Now lets take time and allow General Benjamin Butler speak by way of the wonderful book: BUTLER'S BOOK:
"From an interview with Sheridan (see Feb 25th), I (Butler) learned what Lee and Grant had done in the march from the Rapides. The position of Grant's army and its distance from Richmond, contradicted all the dispatches I had received from Washington, and I judged that it was impossible for him to do otherwise than to take the alternative in the plan agreed upon between us (the infamous suppressed meeting on 04/01/1864 at Fort Monroe), in case he failed to turn Lee's left and drive him back into Richmond (the infamous boxing of Bobby Lee), where I was to meet him (Grant) in TEN DAYS. Evidently Grant was not coming to Richmond (per the secreted talk with Sheridan) but had marched by his left flank to join me at City Point, intending to continue his operations on the south side (of James River).

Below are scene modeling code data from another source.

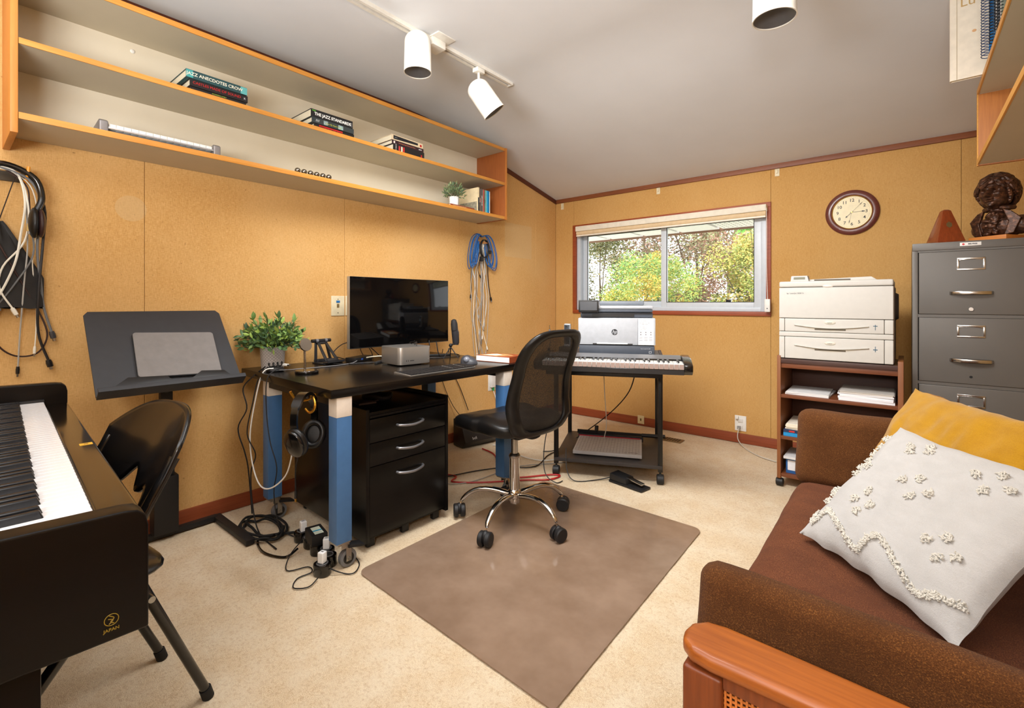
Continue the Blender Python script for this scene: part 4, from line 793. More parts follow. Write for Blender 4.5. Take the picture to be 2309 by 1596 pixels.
# ================= CHAIR MAT
m,t,N,Lk,Bn=nt('chair_mat_vinyl'); v=mapping(N,Lk,(1,1,1)); f=noi(N,Lk,v,5,4,.6); f2=noi(N,Lk,v,300,2,.6)
c=ramp(N,Lk,f,[(.3,lin((146,120,99))),(.7,lin((168,142,121)))]); Lk.new(c,Bn.inputs[0]); Bn.inputs['Roughness'].default_value=.17; Bn.inputs['Specular IOR Level'].default_value=.5
f3=noi(N,Lk,v,9,3,.6); ad=N.new('ShaderNodeMath'); Lk.new(f3,ad.inputs[0]); Lk.new(f2,ad.inputs[1]); ad.inputs[1].default_value=0; bump(N,Lk,Bn,f3,.22,.010)
tr=N.new('ShaderNodeBsdfTransparent'); tr.inputs[0].default_value=(.72,.64,.56,1); mx=N.new('ShaderNodeMixShader'); mx.inputs[0].default_value=.68; Lk.new(tr.outputs[0],mx.inputs[1]); Lk.new(Bn.outputs[0],mx.inputs[2]); Lk.new(mx.outputs[0],N['Material Output'].inputs[0])
q=MB(); c0=[(-1.76,1.114),(-.742,1.075),(-.775,2.405),(-1.757,2.43)]
out=[]
for i,p in enumerate(c0):
    a=Vector(c0[i-1]); b_=Vector(c0[(i+1)%4]); p=Vector(p); r=.05 if i!=1 else .012; d1=(a-p).normalized()*r; d2=(b_-p).normalized()*r
    for k in range(7): s_=k/6; out.append(tuple((1-s_)**2*(p+d1)+2*s_*(1-s_)*p+s_*s_*(p+d2)))
ctr=Vector((-1.25,1.75))
tag(MB().prism([(x,y) for x,y in out],.002,.0055,'z').build('chair_mat',m,bevel=.001),'large translucent brown-grey plastic chair mat on the carpet under the office chair','mat')
# ================= OFFICE CHAIR
c=thing('office_chair','black armless office chair with mesh back and chrome star base','chair',(-1.545,1.885,.006),172)
MB().lathe([(.001,.095),(.026,.095),(.028,.10),(.028,.12),(.034,.125),(.036,.135),(.034,.155),(.026,.165),(.026,.325),(.028,.33),(.001,.33)],n=32).build('gas_column_cover',CHROME,c)
MB().lathe([(.001,.33),(.028,.325),(.030,.335),(.024,.345),(.017,.348),(.017,.47)],n=28).build('gas_column',P((176,172,168),.3,1),c)
for i in range(5):
    a=radians(66+72*i-172); u=Vector((cos(a),sin(a),0)); z_=Vector((0,0,1)); n_=Vector((-sin(a),cos(a),0)); secs=[(.02,.135,.020,.016),(.08,.150,.018,.015),(.15,.158,.0165,.014),(.21,.148,.0155,.013),(.26,.115,.0145,.012),(.285,.078,.013,.011)]
    q=MB(); K=12; vs=[]
    for j,(r,z,w_,h_) in enumerate(secs):
        t1=Vector((secs[min(j+1,5)][0]-secs[max(j-1,0)][0],secs[min(j+1,5)][1]-secs[max(j-1,0)][1])).normalized()
        nn=u*(-t1.y)+z_*t1.x
        for k in range(K): b_=2*pi*k/K; vs.append(u*r+z_*z+n_*w_*cos(b_)+nn*h_*sin(b_))
    fs=[(j*K+k,j*K+(k+1)%K,(j+1)*K+(k+1)%K,(j+1)*K+k) for j in range(5) for k in range(K)]+[tuple(range(K))[::-1],tuple(5*K+k for k in range(K))]
    ar=q.add(vs,fs).build('base_arm',CHROME,c,sub=1)
    cs=MB().cyl(u*.285+z_*.075,u*.285+z_*.045,.006).build('caster',CHROME,c)
    cc=u*.292+z_*.034; ca=a+.9+i*1.3; w_=Vector((cos(ca),sin(ca),0))
    for s_ in (-1,1): MB().tube([cc+w_*s_*.006,cc+w_*s_*.009,cc+w_*s_*.025,cc+w_*s_*.030],[.031,.034,.034,.029],24).build('wheel',BLKM,cs)
    MB().ell(cc+z_*.008,(.022,.022,.030),16).build('hood',BLKM,cs)
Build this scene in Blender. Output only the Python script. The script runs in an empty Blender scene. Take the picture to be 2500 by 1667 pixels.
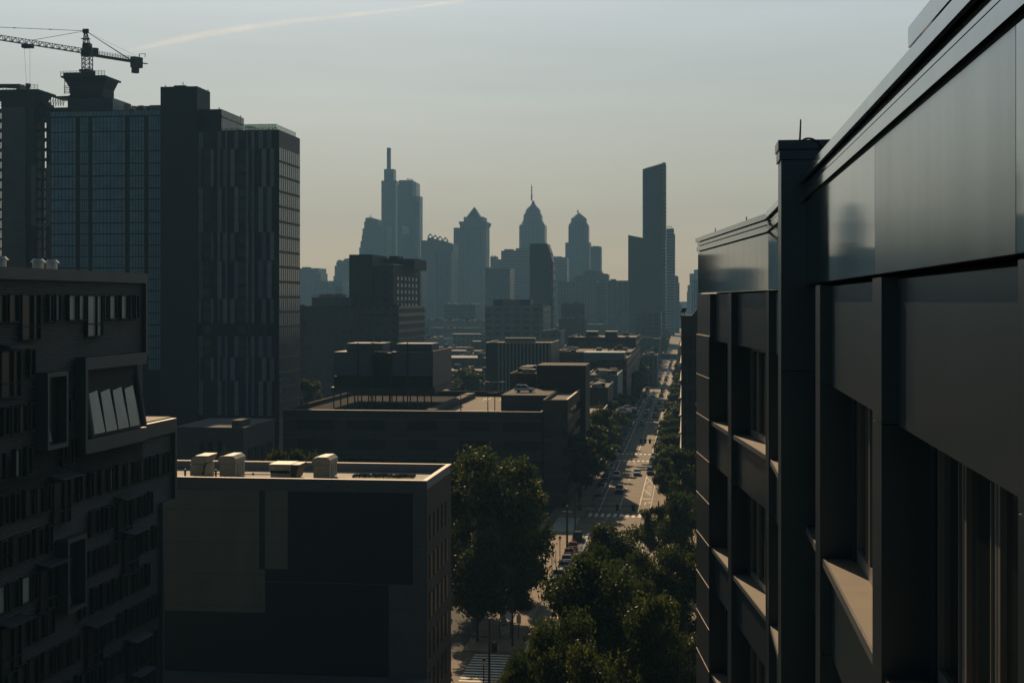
import bpy, math, random
from mathutils import Vector
R = math.radians
sc = bpy.context.scene
col = sc.collection

# ------------------------------------------------------------------ camera, sky, sun
H = 45.0                                  # camera height above the street
F = 3472.2                                # focal length in photo pixels (50 mm)
TH = math.atan(433.0 / F)                 # camera turned 7 degrees left of the street's direction
cam = bpy.data.cameras.new('camera'); camo = bpy.data.objects.new('camera', cam)
col.objects.link(camo); camo.location = (0, 0, H); camo.rotation_euler = (R(90), 0, TH)
cam.lens = 50; cam.sensor_width = 36; cam.shift_y = -97.5 / 2500; cam.clip_start = 0.1; cam.clip_end = 120000
sc.camera = camo

SUN_EL, SUN_AZ = 31.0, -17.0              # elevation; degrees right (+) of the street's direction (+Y)
w = bpy.data.worlds.new('World'); sc.world = w; w.use_nodes = True
nt = w.node_tree; nt.nodes.clear()
out = nt.nodes.new('ShaderNodeOutputWorld'); bg = nt.nodes.new('ShaderNodeBackground')
sky = nt.nodes.new('ShaderNodeTexSky'); sky.sky_type = 'NISHITA'; sky.sun_disc = False
sky.sun_elevation = R(SUN_EL); sky.sun_rotation = R(SUN_AZ)
sky.air_density = 1.0; sky.dust_density = 2.2; sky.ozone_density = 2.5; sky.altitude = 40
hs = nt.nodes.new('ShaderNodeHueSaturation'); hs.inputs['Saturation'].default_value = 0.7; hs.inputs['Value'].default_value = 0.055
tcw = nt.nodes.new('ShaderNodeTexCoord'); spw = nt.nodes.new('ShaderNodeSeparateXYZ'); nt.links.new(tcw.outputs['Generated'], spw.inputs[0])
rp_ = nt.nodes.new('ShaderNodeValToRGB'); nt.links.new(spw.outputs[2], rp_.inputs[0]); cr = rp_.color_ramp   # hazy morning sky by height above the horizon
for i, (p_, c_) in enumerate(((0.0, (0.7, 0.49, 0.27)), (0.04, (0.59, 0.46, 0.29)), (0.09, (0.48, 0.44, 0.34)), (0.15, (0.42, 0.44, 0.4)), (0.215, (0.43, 0.475, 0.48)), (0.4, (0.2, 0.25, 0.29)), (1.0, (0.045, 0.07, 0.1)))):
    e = cr.elements[i] if i < 2 else cr.elements.new(p_)
    e.position = p_; e.color = (*c_, 1)
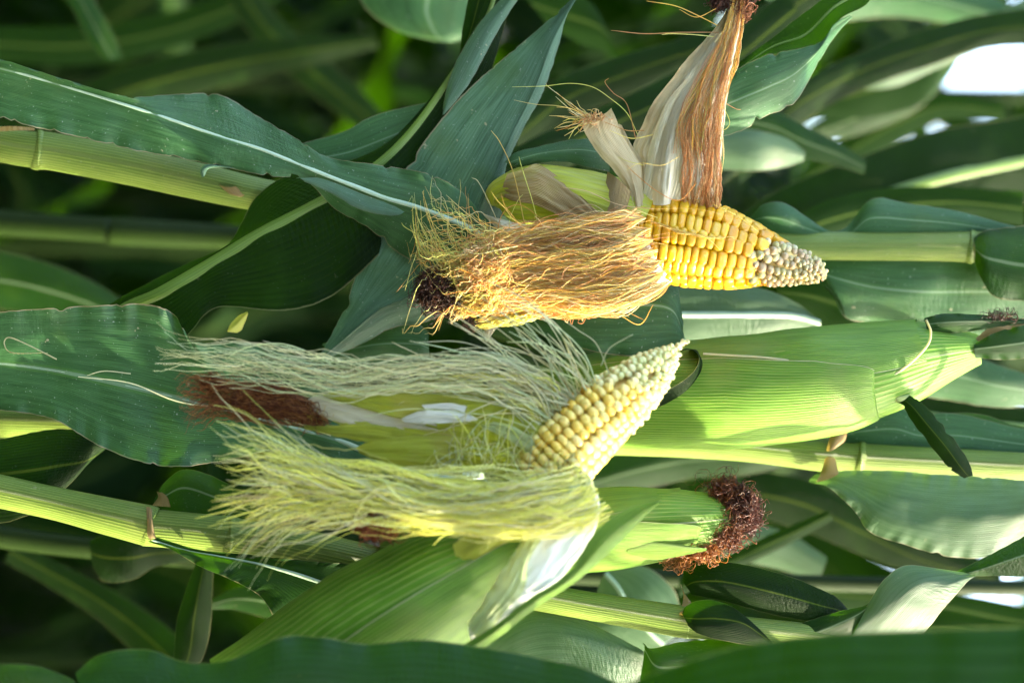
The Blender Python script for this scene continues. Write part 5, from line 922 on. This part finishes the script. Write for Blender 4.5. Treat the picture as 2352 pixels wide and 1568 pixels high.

I had PERFORMED MY PART by being around Richmond, holding its outer defences (at Fort Durery) on the south side of the James River, and now --------- I concluded that I would not continue to hold my position more than a day or two longer, long enough to hold a road open for Kautz (only cavalry force available to Butler) to find his way back to join in if he had met with disaster (while attacking rebel railroads). The fortifications of our INTRENCHED CAMP at BERMUDA (HUNDREDS) were by no means in such condition as they needed to be, to be thoroughly impregnable to the attack of the WHOLE OF LEE'S ARMY, he having the interior or shorter line. He might attempt to carry them and thus force Grant, whom he had learned was to make this (BERMUDA HUNDRED'S) his NEW BASE, into the position in which McClellan was at Harrison's landing. Accordingly it was IMPERATIVE that I should NO LONGER PERIL THE SAFETY OF GRANT'S NEW BASE, AND ALSO PROBABLY THE SAFETY OF HIS ARMY."
Ben Butler was many things, but an insightful military analyst was not one of them. He had a long record of military incompetence any time he came close to commanding troops in the field. This extract from his book seems to show a complete lack of understanding of the military situation in Virginia in 1864.